VICTORIA - When Randy Bachman and Neil Young are rocking in Duncan this fall, raising money for the next round in a fight against a nearby pulp mill, Leanne Brunt is going to be there too.
But not inside the theatre, clutching one of the hot $200 tickets.
Ms. Brunt and friends will be handing out pamphlets outside the theatre, and holding their own small-scale festival - "a celebration of resource communities and the people who live in them."
The duelling concerts - one with rock stars, the other with a picnic and some kids' games - mark the start of a new B.C.battle, one that goes far beyond the fight over emissions from Norske Canada's Crofton pulp mill.
Mr. Bachman lives in a $3-million enviro-friendly house on Saltspring Island. He and a clutch of like-minded Islanders joined forces in the Crofton Airshed Citizens' Group. They want an independent study of the emissions from the mill, which is about five kilometres across the water from Saltspring.
Ms. Brunt lives in a considerably more modest house in Campbell River. Like many of the people who work at the mill, she suspects the real goal of Mr. Bachman's group is to shut the mill down.
It's exactly the the kind of conflict that led her and others on the North Island to strt a movement called First Dollar. People in B.C.'s resource communities have been ignored and pushed around for too long, they say, by politicians, urbanites, and people like Mr. Bachman.
It's a divide you can see across the province. But the two worlds collide with the loudest crash in places where moneyed newcomers set down alongside resource communities.
In Pemberton, the current dispute is about logging in the "viewshed." In the Kootenays, it's about gas drilling. And on Saltspring and in the Cowichan Valley, it's about the pulp mill, which has been an economic mainstay for 47 years. Norkse employs about 1,000 people in the area, at above-average wages.
The relationship between mill and community has often been uneasy, especially as the community gentrified. But the current batlle was sparked by a company proposal to start using chipped-up railway ties, coal and shredded tires as fuel to supplement wood chips in the mill's boilers.
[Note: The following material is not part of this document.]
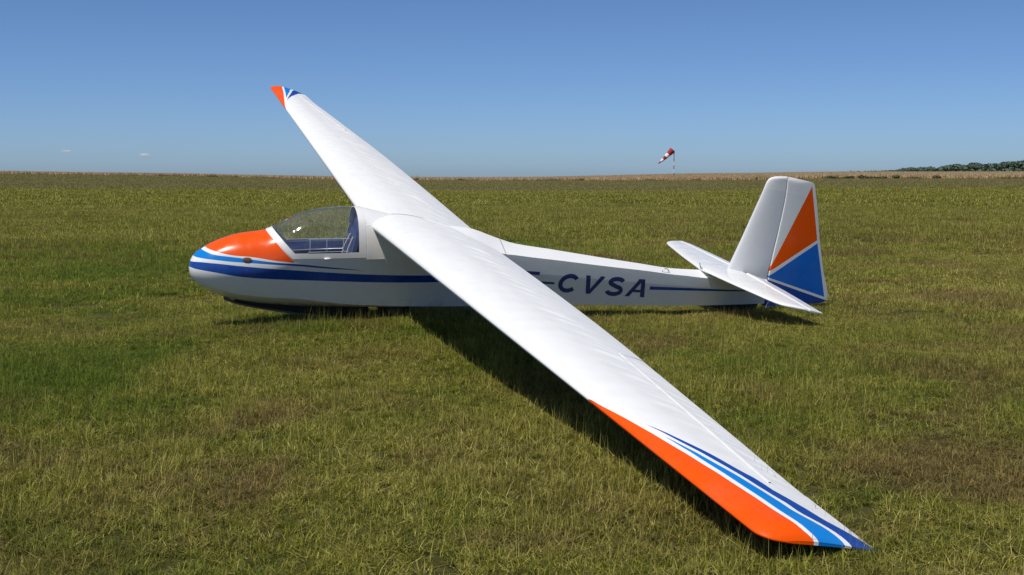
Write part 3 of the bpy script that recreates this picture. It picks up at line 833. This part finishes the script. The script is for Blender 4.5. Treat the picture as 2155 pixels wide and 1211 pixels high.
def scatter(name, variants, P, rot, scl, idx, label, cat):
    """one object whose points carry instances of the patches"""
    col = bpy.data.collections.new(name + '_patches')
    for v in variants: col.objects.link(v)
    me = bpy.data.meshes.new(name); me.vertices.add(len(P)); me.vertices.foreach_set('co', np.asarray(P, np.float32).reshape(-1))
    for nm, typ, val, key in (('rot', 'FLOAT', rot, 'value'), ('pick', 'INT', idx, 'value'), ('scl', 'FLOAT_VECTOR', scl, 'vector')):
        a = me.attributes.new(nm, typ, 'POINT'); a.data.foreach_set(key, np.asarray(val, np.int32 if typ == 'INT' else np.float32).reshape(-1))
    me.update()
    o = bpy.data.objects.new(name, me); COL.objects.link(o); tag(o, label, cat, kind='stuff')
    ng = bpy.data.node_groups.new(name + '_scatter', 'GeometryNodeTree')
    ng.interface.new_socket('Geometry', in_out='INPUT', socket_type='NodeSocketGeometry'); ng.interface.new_socket('Geometry', in_out='OUTPUT', socket_type='NodeSocketGeometry')
    N = ng.nodes; gi = N.new('NodeGroupInput'); go = N.new('NodeGroupOutput')
    ci = N.new('GeometryNodeCollectionInfo'); ci.inputs['Collection'].default_value = col; ci.inputs['Separate Children'].default_value = True; ci.inputs['Reset Children'].default_value = True
    iop = N.new('GeometryNodeInstanceOnPoints'); iop.inputs['Pick Instance'].default_value = True
    def named(nm, typ):
        k = N.new('GeometryNodeInputNamedAttribute'); k.data_type = typ; k.inputs['Name'].default_value = nm; return k.outputs['Attribute']
    cx = N.new('ShaderNodeCombineXYZ'); e2r = N.new('FunctionNodeEulerToRotation'); Lk = ng.links.new
    Lk(named('rot', 'FLOAT'), cx.inputs['Z']); Lk(cx.outputs[0], e2r.inputs[0])
    Lk(gi.outputs[0], iop.inputs['Points']); Lk(ci.outputs[0], iop.inputs['Instance']); Lk(named('pick', 'INT'), iop.inputs['Instance Index'])
    Lk(e2r.outputs[0], iop.inputs['Rotation']); Lk(named('scl', 'FLOAT_VECTOR'), iop.inputs['Scale']); Lk(iop.outputs[0], go.inputs[0])
    md = o.modifiers.new('scatter', 'NODES'); md.node_group = ng
    return o
near = [blade_patch('turf_near', .52, 2300, .022, .088, .0036, 3, .32, .020, 100+i, M_GRASS, .05) for i in range(9)]
nexp = [blade_patch('turf_next', .74, 1650, .03, .12, .0062, 2, .25, .022, 600+i, M_GRASS, .05, (.11, .18), .42) for i in range(6)]
midp = [blade_patch('turf_middle', 1.1, 1400, .035, .15, .0115, 2, .18, .025, 200+i, M_GRASS, .06, (.14, .22), .42) for i in range(6)]
farp = [blade_patch('turf_far', 3.2, 1700, .06, .19, .034, 2, .12, .02, 300+i, M_GRASS, .06, (.2, .3), .42) for i in range(5)]
def wedge(d0, d1, step, half, g):
    xs_ = np.arange(-d1*math.sin(half)-step, d1*math.sin(half)+step, step); ys_ = np.arange(0, d1+step, step)
    X, Y = np.meshgrid(xs_, ys_); X = X.ravel() + g.uniform(-.3, .3, X.size)*step; Y = Y.ravel() + g.uniform(-.3, .3, Y.size)*step
    D = np.hypot(X, Y); k = (np.abs(np.arctan2(X, Y)) < half) | (np.abs(X) < 1.5+D*math.tan(half))
    return X[k & (D > d0) & (D < d1)], Y[k & (D > d0) & (D < d1)]
g = np.random.default_rng(11); PP = []; SC = []; IX = []; RT = []
AT = np.array(AIR.transposed()); NO = np.array(NOSE)
def clearance(X, Y, Z):
    """room in metres between the ground and the aircraft above it"""
    A = (np.stack([X, Y, Z], 1) - NO) @ AT.T
    out = np.full(len(X), 9.)
    for i, (x, y, z) in enumerate(A):
        a = abs(y)
        if y < 0 and 4.0 < a < 7.54 and 1.62 < x < W_TE(min(a, 7.5)) + .03:
            out[i] = min(out[i], wing_z(x, a) - .03 - z)
        if 1.0 < x < 6.2 and a < .10: out[i] = min(out[i], F_KEEL(min(x, 6.2)) - (.09 if x < 1.8 else .02) - z)
        if 5.35 < x < 6.1 and -1.42 < y < 1.42: out[i] = min(out[i], tz(x) - .05 - z)
        if 6.2 <= x < 7.05 and a < .08: out[i] = min(out[i], -.56 - z)
    return out
for lo, hi, step, size0, nvar, off, fin, fout in ((2.6, 15.5, .34, 0, 9, 0, 0, 3), (12.5, 29, .50, 1, 6, 9, 3, 5), (24, 64, .78, 1, 6, 15, 5, 9), (55, 300, 2.7, 2, 5, 21, 9, 0)):
    X, Y = wedge(lo, hi, step, R(28.5), g)
    D = np.hypot(X, Y); az = np.degrees(np.arctan2(X, Y)); keep = D < field_edge(az) - .5
    if size0 > 0: keep &= g.random(len(X)) < np.clip((D-lo)/fin, 0, 1)
    if size0 < 2: keep &= g.random(len(X)) < np.clip((hi-D)/fout, 0, 1)
    X, Y = X[keep], Y[keep]; Z = ground_z(X, Y)
    hs = (.58 + .62*vnoise(X*1.1+3, Y*1.1+9))*(.72 + .34*vnoise(X*.23+70, Y*.23+11))*g.uniform(.85, 1.15, len(X))
    A_ = (np.stack([X, Y, Z], 1) - NO) @ AT.T
    hs = hs*(1 + .75*np.exp(-(((A_[:, 0]-1.75)/.8)**2 + ((A_[:, 1]+.55)/.3)**2)))           # longer tufts left along the belly
    if size0 < 2:
        hs = np.minimum(hs, np.maximum(clearance(X, Y, Z), .010)/.085)
    PP.append(np.stack([X, Y, Z], 1)); s = g.uniform(.92, 1.12, len(X)); SC.append(np.stack([s, s, s*hs], 1))
    IX.append(off + g.integers(0, nvar, len(X))); RT.append(g.uniform(0, 2*math.pi, len(X)))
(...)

There's room for debate on the effects of using that kind of fuel, and a need for independent scientific review.
But many of the people who count on the mill for a living are convinced the critic's larger goal is to shut the mill down. If that's so, no amount of improvements will satisfy opponents.
The clean-air group denies such accusations. But then came the leak of an e-mail from Mr. Bachman to the provincial environment ministry. “We will not rest until the Crofton mill is shut down permanently,” he thundered in the January e-mail.
Mr. Bachman's publicist has since told reporters he has changed his mind, and no longer wants the mill closed.
Ms. Brunt doesn't have a publicist - not many single moms working in aquaculture do. She says all across B.C. people are moving to resource communities and then deciding they don't like the industries that have kept the towns alive. Couple that with government neglect and it's costing communites good jobs. "I have a 22-year-old son, and when he graduated a lot of his peers just left B.C.," she says.
First Dollar is only a few months old, but it's already found supporters across the province, including mayors and MLAs. Te goal is to promote resource industries, challenge opponents and counter boycott campaigns - generally, to push back.
B.C. has had its share of battles pitting environmentalists against companies (and sometimes unions). They have reshaped politics, helping the Green Party grow.
But this is a different kind of division, with its own impact on provincial politics. Both groups are significant. Both will be looking for a party that best reflects their ideals. Neither has an obvious political home.
Mr. Bachman and Ms. Brunt are in the frontlines of a battle that's likely to shake up B.C. politics every bit as much as the enviro campaigns of the '90s.